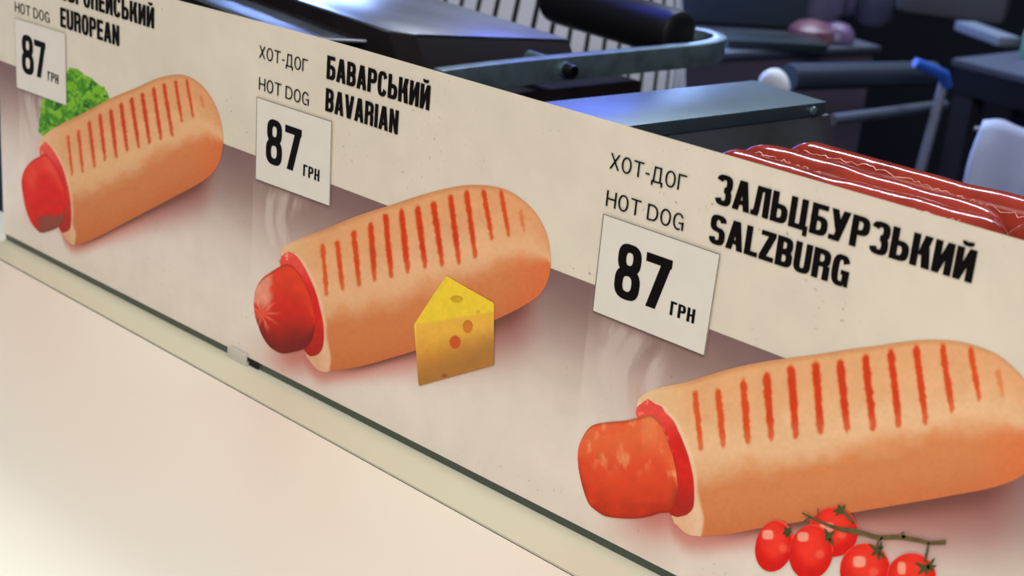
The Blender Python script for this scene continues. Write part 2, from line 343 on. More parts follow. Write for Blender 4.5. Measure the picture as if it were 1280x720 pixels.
sausg = {
 1: ([(28, 227), (29.5, 218), (33.8, 209), (41.3, 200.8), (51.3, 195), (58.8, 192.5), (67.5, 202.5), (75, 217.5), (80, 235), (82, 258)], [(28, 229), (30, 245), (33.8, 262.5), (40, 277.5), (47.5, 287), (53.8, 290.5), (65, 287.5), (75, 282.5), (80.5, 272), (82, 260)]),
 2: ([(318.5, 377), (319.8, 366.5), (323.7, 356), (330.3, 346.7), (339.6, 340.1), (350.1, 333.5), (359.4, 329.6), (368.6, 333.5), (376.5, 342.8), (384.4, 358.6), (391, 377.1), (394.2, 395.5), (395, 408)], [(318.5, 379), (319.8, 392.9), (323.7, 406.1), (330.3, 421.9), (339.6, 433.8), (352.8, 440.9), (366, 439.9), (381.8, 435.1), (391, 424.6), (395, 409)]),
 3: ([(723.3, 569), (724.8, 557.5), (730.6, 544.4), (737.9, 534.2), (748.1, 529.2), (764.2, 526.9), (781.7, 525.4), (796.3, 522.5), (808, 519.6), (816.7, 519), (828.4, 532), (837.1, 554.6), (843, 572), (847.4, 595.5), (848.4, 612)], [(723.3, 572), (724.8, 586.7), (729.2, 607.1), (736.5, 627.6), (746.7, 637.8), (758.4, 644.5), (775.9, 647.1), (796.3, 647.4), (813.8, 644.5), (825.5, 640.7), (837.1, 639.2), (845, 630), (848.4, 614)])}
def sauce_col(k):
    s = buns[k]['s']
    def f(X, Y, t, v):
        n = fbm(X / (6 * s), Y / (6 * s) + k, 3)
        C = mixc(np.array((226, 84, 72.)), np.array((206, 44, 36.)), sst(.1, .4, t)); C = mixc(C, np.array((168, 44, 36.)), sst(.6, .95, t))
        C = mixc(C, np.array((236, 150, 132.)), np.clip((n - .55) * 3.5, 0, 1) * sst(.75, .35, np.abs(v - .35) * 2.2) * sst(.62, .3, t))
        C = mixc(C, np.array((242, 196, 168.)), sst(.975, 1, v) * .6)
        return C * (.94 + .12 * n)[..., None]
    return f
def sausage_col(k):
    s = buns[k]['s']
    def f(X, Y, t, v):
        n = fbm(X / (13 * s) + 4 * k, Y / (13 * s), 4)
        if k == 3:
            C = mixc(np.array((226, 108, 66.)), np.array((216, 78, 46.)), sst(.15, .6, v)); C = mixc(C, np.array((184, 56, 34.)), sst(.62, .98, v))
            C = mixc(C, np.array((236, 150, 104.)), np.clip((fbm(X / 9, Y / 16, 4) - .52) * 3.6, 0, 1) * sst(.65, .35, v))
            C = mixc(C, np.array((204, 70, 40.)), np.clip((n - .5) * 3, 0, 1) * .5)
            C = mixc(C, np.array((232, 142, 96.)), sst(.62, .66, t) * sst(.84, .76, t) * sst(.5, .05, v) * .6)
            C = mixc(C, np.array((150, 60, 40.)), sst(.9, 1, t) * sst(.35, .7, v) * .8)
        elif k == 2:
            C = mixc(np.array((214, 68, 44.)), np.array((198, 48, 36.)), sst(.15, .5, v)); C = mixc(C, np.array((120, 40, 36.)), sst(.5, 1., v + .15 * (t - .5)))
            C = mixc(C, np.array((228, 162, 136.)), sst(.34, .22, t + .12 * (n - .5)) * sst(.0, .06, v) * sst(.62, .36, v) * .85)
            ang = np.arctan2(Y - 392, X - 327); r = np.hypot(X - 327, Y - 392)
            C = mixc(C, np.array((240, 150, 122.)), np.clip(np.sin(ang * 11 + n * 4), 0, 1) ** 2 * sst(30, 10, r) * .75)
            C = mixc(C, np.array((236, 110, 84.)), np.exp(-(r / 9.) ** 2) * .6)
        else:
            C = mixc(np.array((220, 56, 38.)), np.array((208, 30, 20.)), sst(.1, .4, v))
            C = mixc(C, np.array((140, 72, 58.)), sst(.74, .84, v) * sst(.25, .5, t))
            C = mixc(C, np.array((214, 72, 44.)), sst(.35, .0, t) * sst(.5, .9, v) * .7)
            C = mixc(C, np.array((232, 96, 70.)), np.exp(-(((t - .22) / .14) ** 2 + ((v - .3) / .2) ** 2)) * .6)
            C = mixc(C, np.array((232, 104, 84.)), np.exp(-(((t - .68) / .2) ** 2 + ((v - .12) / .1) ** 2)) * .5)
        C = mixc(C, np.array((110, 30, 20.)), np.clip(sst(.04, 0, v) + sst(.965, 1, v), 0, 1) * .35)
        return C * (.94 + .12 * n)[..., None]
    return f
hot = {}
for k in (1, 2, 3):
    b = buns[k]
    o = flat('printed_bun', b['top'], b['bot'], bun_col(k), -.0005, poster, step=1.15 if k > 1 else .95)
    o['label'] = names[k]; hot[k] = o
    # pale rim around the opening
    lf, rt = sauce[k]; s = b['s']
    rim_r = [(x + 7 * s * min(1, .4 + i / 8), y) for i, (x, y) in enumerate(rt)]
    x9, y9 = rt[-1]
    flat('printed_sauce', lf, rt, sauce_col(k), -.0007, o, step=1.1, rows=True)
    flat('printed_sausage', sausg[k][0], sausg[k][1], sausage_col(k), -.0008, o, step=1.1)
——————
Restate the data above word for word. Skip every picture.

__Exercise output__
The Blender Python script for this scene continues. Write part 2, from line 343 on. More parts follow. Write for Blender 4.5. Measure the picture as if it were 1280x720 pixels.
sausg = {
 1: ([(28, 227), (29.5, 218), (33.8, 209), (41.3, 200.8), (51.3, 195), (58.8, 192.5), (67.5, 202.5), (75, 217.5), (80, 235), (82, 258)], [(28, 229), (30, 245), (33.8, 262.5), (40, 277.5), (47.5, 287), (53.8, 290.5), (65, 287.5), (75, 282.5), (80.5, 272), (82, 260)]),
 2: ([(318.5, 377), (319.8, 366.5), (323.7, 356), (330.3, 346.7), (339.6, 340.1), (350.1, 333.5), (359.4, 329.6), (368.6, 333.5), (376.5, 342.8), (384.4, 358.6), (391, 377.1), (394.2, 395.5), (395, 408)], [(318.5, 379), (319.8, 392.9), (323.7, 406.1), (330.3, 421.9), (339.6, 433.8), (352.8, 440.9), (366, 439.9), (381.8, 435.1), (391, 424.6), (395, 409)]),
 3: ([(723.3, 569), (724.8, 557.5), (730.6, 544.4), (737.9, 534.2), (748.1, 529.2), (764.2, 526.9), (781.7, 525.4), (796.3, 522.5), (808, 519.6), (816.7, 519), (828.4, 532), (837.1, 554.6), (843, 572), (847.4, 595.5), (848.4, 612)], [(723.3, 572), (724.8, 586.7), (729.2, 607.1), (736.5, 627.6), (746.7, 637.8), (758.4, 644.5), (775.9, 647.1), (796.3, 647.4), (813.8, 644.5), (825.5, 640.7), (837.1, 639.2), (845, 630), (848.4, 614)])}
def sauce_col(k):
    s = buns[k]['s']
    def f(X, Y, t, v):
        n = fbm(X / (6 * s), Y / (6 * s) + k, 3)
        C = mixc(np.array((226, 84, 72.)), np.array((206, 44, 36.)), sst(.1, .4, t)); C = mixc(C, np.array((168, 44, 36.)), sst(.6, .95, t))
        C = mixc(C, np.array((236, 150, 132.)), np.clip((n - .55) * 3.5, 0, 1) * sst(.75, .35, np.abs(v - .35) * 2.2) * sst(.62, .3, t))
        C = mixc(C, np.array((242, 196, 168.)), sst(.975, 1, v) * .6)
        return C * (.94 + .12 * n)[..., None]
    return f
def sausage_col(k):
    s = buns[k]['s']
    def f(X, Y, t, v):
        n = fbm(X / (13 * s) + 4 * k, Y / (13 * s), 4)
        if k == 3:
            C = mixc(np.array((226, 108, 66.)), np.array((216, 78, 46.)), sst(.15, .6, v)); C = mixc(C, np.array((184, 56, 34.)), sst(.62, .98, v))
            C = mixc(C, np.array((236, 150, 104.)), np.clip((fbm(X / 9, Y / 16, 4) - .52) * 3.6, 0, 1) * sst(.65, .35, v))
            C = mixc(C, np.array((204, 70, 40.)), np.clip((n - .5) * 3, 0, 1) * .5)
            C = mixc(C, np.array((232, 142, 96.)), sst(.62, .66, t) * sst(.84, .76, t) * sst(.5, .05, v) * .6)
            C = mixc(C, np.array((150, 60, 40.)), sst(.9, 1, t) * sst(.35, .7, v) * .8)
        elif k == 2:
            C = mixc(np.array((214, 68, 44.)), np.array((198, 48, 36.)), sst(.15, .5, v)); C = mixc(C, np.array((120, 40, 36.)), sst(.5, 1., v + .15 * (t - .5)))
            C = mixc(C, np.array((228, 162, 136.)), sst(.34, .22, t + .12 * (n - .5)) * sst(.0, .06, v) * sst(.62, .36, v) * .85)
            ang = np.arctan2(Y - 392, X - 327); r = np.hypot(X - 327, Y - 392)
            C = mixc(C, np.array((240, 150, 122.)), np.clip(np.sin(ang * 11 + n * 4), 0, 1) ** 2 * sst(30, 10, r) * .75)
            C = mixc(C, np.array((236, 110, 84.)), np.exp(-(r / 9.) ** 2) * .6)
        else:
            C = mixc(np.array((220, 56, 38.)), np.array((208, 30, 20.)), sst(.1, .4, v))
            C = mixc(C, np.array((140, 72, 58.)), sst(.74, .84, v) * sst(.25, .5, t))
            C = mixc(C, np.array((214, 72, 44.)), sst(.35, .0, t) * sst(.5, .9, v) * .7)
            C = mixc(C, np.array((232, 96, 70.)), np.exp(-(((t - .22) / .14) ** 2 + ((v - .3) / .2) ** 2)) * .6)
            C = mixc(C, np.array((232, 104, 84.)), np.exp(-(((t - .68) / .2) ** 2 + ((v - .12) / .1) ** 2)) * .5)
        C = mixc(C, np.array((110, 30, 20.)), np.clip(sst(.04, 0, v) + sst(.965, 1, v), 0, 1) * .35)
        return C * (.94 + .12 * n)[..., None]
    return f
hot = {}
for k in (1, 2, 3):
    b = buns[k]
    o = flat('printed_bun', b['top'], b['bot'], bun_col(k), -.0005, poster, step=1.15 if k > 1 else .95)
    o['label'] = names[k]; hot[k] = o
    # pale rim around the opening
    lf, rt = sauce[k]; s = b['s']
    rim_r = [(x + 7 * s * min(1, .4 + i / 8), y) for i, (x, y) in enumerate(rt)]
    x9, y9 = rt[-1]
    flat('printed_sauce', lf, rt, sauce_col(k), -.0007, o, step=1.1, rows=True)
    flat('printed_sausage', sausg[k][0], sausg[k][1], sausage_col(k), -.0008, o, step=1.1)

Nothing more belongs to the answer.